RPR technology uses a dual counter rotating fiber ring topology. Both rings (inner and outer) are used to transport working traffic between nodes. By utilizing both fibers, instead of keeping a spare fiber for protection, RPR utilizes the total available ring bandwidth. These fibers or ringlets are also used to carry control (topology updates, protection, and bandwidth control) messages. Control messages flow in the opposite direction of the traffic that they represent. For instance, outer-ring traffic-control information is carried on the inner ring to upstream nodes.

Figure 1. RPR Terminology

By using bandwidth-control messages, a RPR node can dynamically negotiate for bandwidth with the other nodes on the ring. RPR has the ability to differentiate between low- and high-priority packets. Just like other quality of service (QoS)–aware systems, nodes have the ability to transmit high-priority packets before those of low priority. In addition, RPR nodes also have a transit path, through which packets destined to downstream nodes on the ring flow. With a transit buffer capable of holding multiple packets, RPR nodes have the ability to transmit higher-priority packets while temporarily holding other lower-priority packets in the transit buffer. Nodes with smaller transit buffers can use bandwidth-control messages to ensure that bandwidth reserved for high-priority services stays available.

The RPR MAC

As a Layer-2 network protocol, the MAC layer contains much of the functionality for the RPR network. The RPR MAC is responsible for providing access to the fiber media. The RPR MAC can receive, transit, and transmit packets.

Figure 2. MAC Block Diagram

Receive Decision – Every station has a 48-bit MAC address. The MAC will receive any packets with a matching destination address. The MAC can receive both unicast and multicast packets. Multicast packets are copied to the host and allowed to continue through the transit path. Matching unicast packets are stripped from the ring and do not consume bandwidth on downstream spans. There are also control packets that are meant for the neighboring node; these packets do not need a destination or source address.

Transit Path – Nodes with a non-matching destination address are allowed to continue circulating around the ring. Unlike point-to-point protocols such as Ethernet, RPR packets undergo minimal processing per hop on a ring. RPR packets are only inspected for a matching address and header errors (TTL=0, Parity, CRC).

Transmit and Bandwidth Control – The RPR MAC can transmit both high- and low-priority packets. The bandwidth algorithm controls whether a node is within its negotiated bandwidth allotment for low-priority packets. High-priority packets are not subject to the bandwidth-control algorithm.

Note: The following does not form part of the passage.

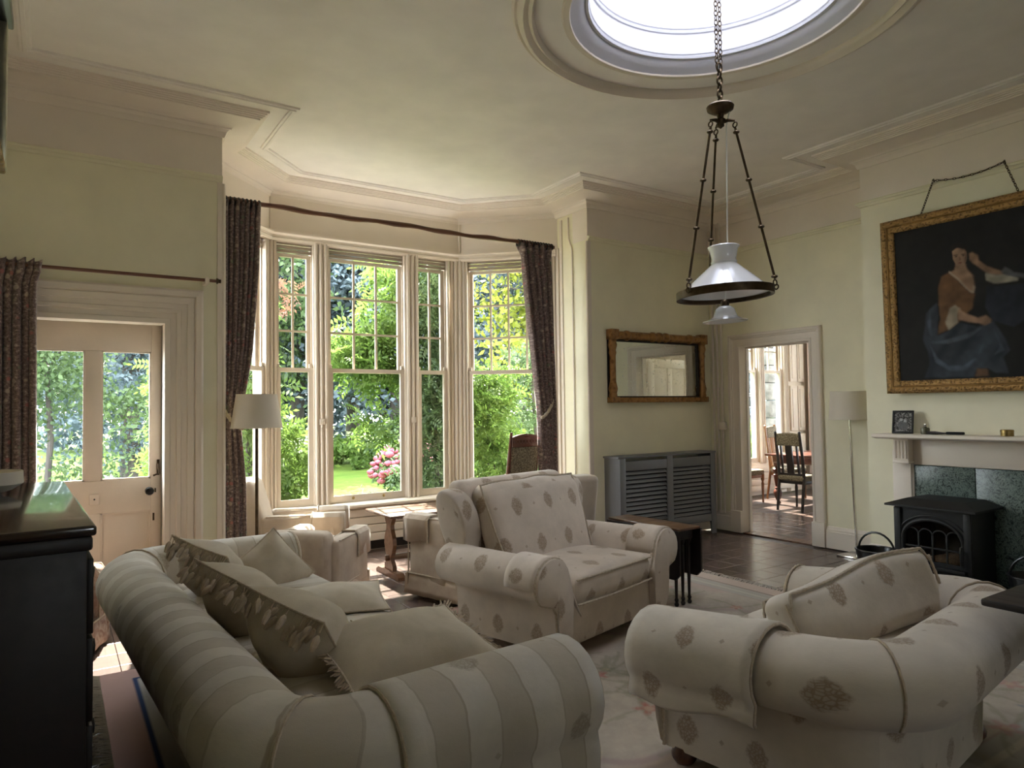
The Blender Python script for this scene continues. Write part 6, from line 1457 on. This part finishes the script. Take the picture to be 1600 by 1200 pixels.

The bandwidth-control algorithm dynamically negotiates available bandwidth between the nodes on the ring. This applies only to the low-priority service. It ensures that nodes will not be disadvantaged because of ring location or changing traffic patterns. The algorithm only manages congestion, enabling nodes to maximize the use of any spare capacity. Nodes can be inserted or removed from the ring without any bandwidth provisioning by the host.

Topology Discovery

RPR has a topology discovery mechanism that allows nodes on the ring to be inserted/removed without manual management intervention. After a node joins a ring, it will circulate a topology discovery message to learn the MAC addresses of the other stations. Nodes also send these messages periodically (1 to 10 seconds). Each node that receives a topology message appends its MAC address and passes it to its neighbor. Eventually, the packet returns to its source with a topology map (list of addresses) of the ring.

Routers are able to use the address resolution protocol (ARP) mechanism to determine which RPR MAC address belongs to the destination address of an IP packet. RPR switches and bridges will have a list of stations that they can reach through a RPR MAC address. The topology map will be used to determine which direction on the ring will provide the best path to the destination.

Protection

RPR has the ability to protect the network from single span (node or fiber) failures. When a failure occurs, protection messages are quickly dispatched. RPR has two protection mechanisms:

Wrapping – Nodes neighboring the failed span will direct packets away from the failure by wrapping traffic around to the other fiber (ringlet). This mechanism requires that only two nodes participate in the protection event. Other nodes on the ring can send traffic as normal.

Figure 3. Wrapped Traffic Flow

Steering – The protection mechanism notifies all nodes on the ring of the failed span. Every node on the ring will adjust their topology maps to avoid this span.

Regardless of the protection mechanism used, the ring will be protected within 50 ms.

Physical Layer

RPR packets can be transported over both SONET and Ethernet physical layers. The SONET/SDH physical layer offers robust error and performance monitoring. RPR packets can be encapsulated within the synchronous payload envelope (SPE) using a high-level data-link control (HDLC)–like or generic framing protocol (GFP) encapsulation. A robust Layer-1 protocol, SONET/SDH provides information such as loss of signal and signal degrade for use by the RPR protection mechanism. When using a SONET/SDH physical layer, RPR can be carried over SONET/SDH TDM transport or dark fiber.

Ethernet provides an economical physical layer for RPR networks. RPR packets are transmitted with the required inter-packet gap (IPG).

RPR Systems using the SONET physical layer will not interoperate with Ethernet physical-layer-based systems on the same ring.